* **WHAT YOU WILL DO**
Repeat all the material exactly; pictures stay out of your copy.

* **PROVIDED DATA**
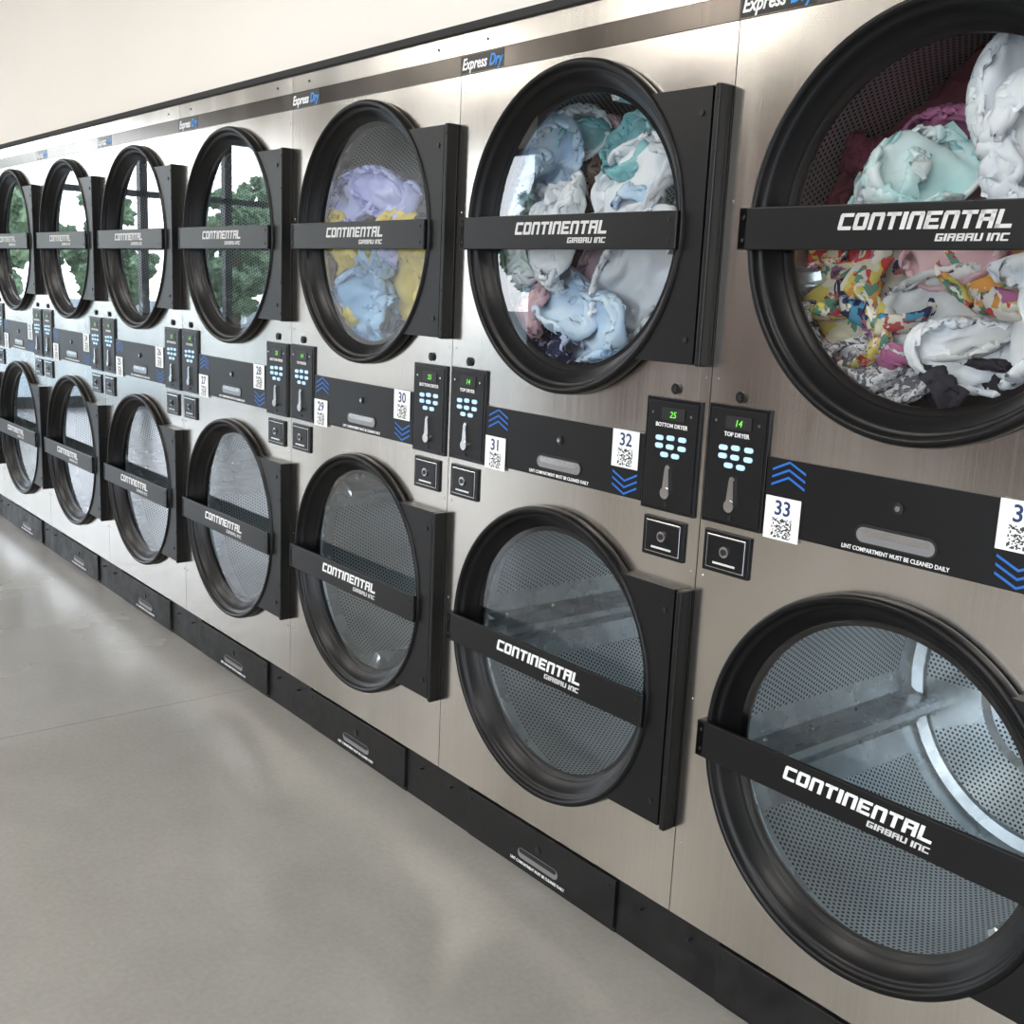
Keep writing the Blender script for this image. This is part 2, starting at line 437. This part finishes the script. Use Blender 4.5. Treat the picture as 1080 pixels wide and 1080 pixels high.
def garment(mb,c,size,rot,mt,seed,n=50,fill=2.3):
    """a square sheet crumpled into a bundle by position-based dynamics (real cloth folds)"""
    rng=np.random.default_rng(int(seed*977)+5)
    hs=np.array(size)*1.2
    S=fill*2*(hs[0]*hs[2])**.5
    l=S/(n-1);g=(np.arange(n)-(n-1)/2)*l
    X,Y=np.meshgrid(g,g,indexing='ij')
    P=np.stack([X,np.zeros_like(X),Y],-1)
    for k in range(9):
        f=rng.uniform(3,11,2)/S*2*math.pi/2;ph=rng.uniform(0,6.28)
        P[...,1]+=.035*S*np.sin(f[0]*X*rng.choice([-1,1])+f[1]*Y+ph)/ (1+k*.25)
    ax=rng.normal(size=3)*.5;th=np.linalg.norm(ax)+1e-9;k_=ax/th
    Kx=np.array([[0,-k_[2],k_[1]],[k_[2],0,-k_[0]],[-k_[1],k_[0],0]])
    Rr=np.eye(3)+math.sin(th)*Kx+(1-math.cos(th))*Kx@Kx
    P=P@Rr.T
    a=math.radians(rot);R2=np.array([[math.cos(a),0,math.sin(a)],[0,1,0],[-math.sin(a),0,math.cos(a)]])
    cc=np.array(c)
    def sl(ax,step,off,per):
        A=slice(off,n-step,per);cnt=len(range(off,n-step,per));B=slice(off+step,off+step+(cnt-1)*per+1,per)
        return ((A,slice(None)),(B,slice(None))) if ax==0 else ((slice(None),A),(slice(None),B))
    st=[sl(0,1,0,2),sl(0,1,1,2),sl(1,1,0,2),sl(1,1,1,2)]
    dg=[]
    for o in(0,1):
        A=slice(o,n-1,2);cnt=len(range(o,n-1,2));B=slice(o+1,o+2+(cnt-1)*2,2)
        dg.append(((A,slice(0,n-1)),(B,slice(1,n))));dg.append(((A,slice(1,n)),(B,slice(0,n-1))))
    bd=[sl(ax_,2,o,4) for ax_ in(0,1) for o in range(4)]
    b3=[sl(ax_,4,o,8) for ax_ in(0,1) for o in range(8)]
    T=60
    for t in range(T):
        u=min(1,t/(T*.8))
        half=hs+(1-u)**1.5*(np.array([S*.6]*3)-hs)
        for it in range(5):
            for q in st: solve(P,*q,l)
            for q in dg: solve(P,*q,l*1.414,.5)
            for q in bd: solve(P,*q,l*1.65,.5,1)
            if it%2==0:
                for q in b3: solve(P,*q,l*2.0,.3,1)
            r=np.sqrt(((P/half)**2).sum(-1,keepdims=True))
            P=np.where(r>1,P/np.maximum(r,1e-9)*(1+(r-1)*.1),P)
            if u>.5:
                Wd=P@R2.T+cc
                rad=np.hypot(Wd[...,0],Wd[...,2])
                kk=np.minimum(1,(RD-.006)/np.maximum(rad,1e-6));Wd[...,0]*=kk;Wd[...,2]*=kk
                fl=np.where(rad<.285,.020,.052);Wd[...,1]=np.maximum(Wd[...,1],fl)
                Wd[...,1]=np.minimum(Wd[...,1],DB-.01)
                P=(Wd-cc)@R2
    Q=P.copy();Q[1:-1,1:-1]=.5*P[1:-1,1:-1]+.125*(P[2:,1:-1]+P[:-2,1:-1]+P[1:-1,2:]+P[1:-1,:-2]);P=Q
    Wd=P@R2.T+cc
    vs=Wd.reshape(-1,3).tolist()
    uvs=[(float(x)+seed*.37,float(y)) for x,y in zip(X.ravel(),Y.ravel())]
    fs=[(i*n+j,i*n+j+1,(i+1)*n+j+1,(i+1)*n+j) for i in range(n-1) for j in range(n-1)]
    mb.add(vs,fs,mt,True,uvs)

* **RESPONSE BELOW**
Keep writing the Blender script for this image. This is part 2, starting at line 437. This part finishes the script. Use Blender 4.5. Treat the picture as 1080 pixels wide and 1080 pixels high.
def garment(mb,c,size,rot,mt,seed,n=50,fill=2.3):
    """a square sheet crumpled into a bundle by position-based dynamics (real cloth folds)"""
    rng=np.random.default_rng(int(seed*977)+5)
    hs=np.array(size)*1.2
    S=fill*2*(hs[0]*hs[2])**.5
    l=S/(n-1);g=(np.arange(n)-(n-1)/2)*l
    X,Y=np.meshgrid(g,g,indexing='ij')
    P=np.stack([X,np.zeros_like(X),Y],-1)
    for k in range(9):
        f=rng.uniform(3,11,2)/S*2*math.pi/2;ph=rng.uniform(0,6.28)
        P[...,1]+=.035*S*np.sin(f[0]*X*rng.choice([-1,1])+f[1]*Y+ph)/ (1+k*.25)
    ax=rng.normal(size=3)*.5;th=np.linalg.norm(ax)+1e-9;k_=ax/th
    Kx=np.array([[0,-k_[2],k_[1]],[k_[2],0,-k_[0]],[-k_[1],k_[0],0]])
    Rr=np.eye(3)+math.sin(th)*Kx+(1-math.cos(th))*Kx@Kx
    P=P@Rr.T
    a=math.radians(rot);R2=np.array([[math.cos(a),0,math.sin(a)],[0,1,0],[-math.sin(a),0,math.cos(a)]])
    cc=np.array(c)
    def sl(ax,step,off,per):
        A=slice(off,n-step,per);cnt=len(range(off,n-step,per));B=slice(off+step,off+step+(cnt-1)*per+1,per)
        return ((A,slice(None)),(B,slice(None))) if ax==0 else ((slice(None),A),(slice(None),B))
    st=[sl(0,1,0,2),sl(0,1,1,2),sl(1,1,0,2),sl(1,1,1,2)]
    dg=[]
    for o in(0,1):
        A=slice(o,n-1,2);cnt=len(range(o,n-1,2));B=slice(o+1,o+2+(cnt-1)*2,2)
        dg.append(((A,slice(0,n-1)),(B,slice(1,n))));dg.append(((A,slice(1,n)),(B,slice(0,n-1))))
    bd=[sl(ax_,2,o,4) for ax_ in(0,1) for o in range(4)]
    b3=[sl(ax_,4,o,8) for ax_ in(0,1) for o in range(8)]
    T=60
    for t in range(T):
        u=min(1,t/(T*.8))
        half=hs+(1-u)**1.5*(np.array([S*.6]*3)-hs)
        for it in range(5):
            for q in st: solve(P,*q,l)
            for q in dg: solve(P,*q,l*1.414,.5)
            for q in bd: solve(P,*q,l*1.65,.5,1)
            if it%2==0:
                for q in b3: solve(P,*q,l*2.0,.3,1)
            r=np.sqrt(((P/half)**2).sum(-1,keepdims=True))
            P=np.where(r>1,P/np.maximum(r,1e-9)*(1+(r-1)*.1),P)
            if u>.5:
                Wd=P@R2.T+cc
                rad=np.hypot(Wd[...,0],Wd[...,2])
                kk=np.minimum(1,(RD-.006)/np.maximum(rad,1e-6));Wd[...,0]*=kk;Wd[...,2]*=kk
                fl=np.where(rad<.285,.020,.052);Wd[...,1]=np.maximum(Wd[...,1],fl)
                Wd[...,1]=np.minimum(Wd[...,1],DB-.01)
                P=(Wd-cc)@R2
    Q=P.copy();Q[1:-1,1:-1]=.5*P[1:-1,1:-1]+.125*(P[2:,1:-1]+P[:-2,1:-1]+P[1:-1,2:]+P[1:-1,:-2]);P=Q
    Wd=P@R2.T+cc
    vs=Wd.reshape(-1,3).tolist()
    uvs=[(float(x)+seed*.37,float(y)) for x,y in zip(X.ravel(),Y.ravel())]
    fs=[(i*n+j,i*n+j+1,(i+1)*n+j+1,(i+1)*n+j) for i in range(n-1) for j in range(n-1)]
    mb.add(vs,fs,mt,True,uvs)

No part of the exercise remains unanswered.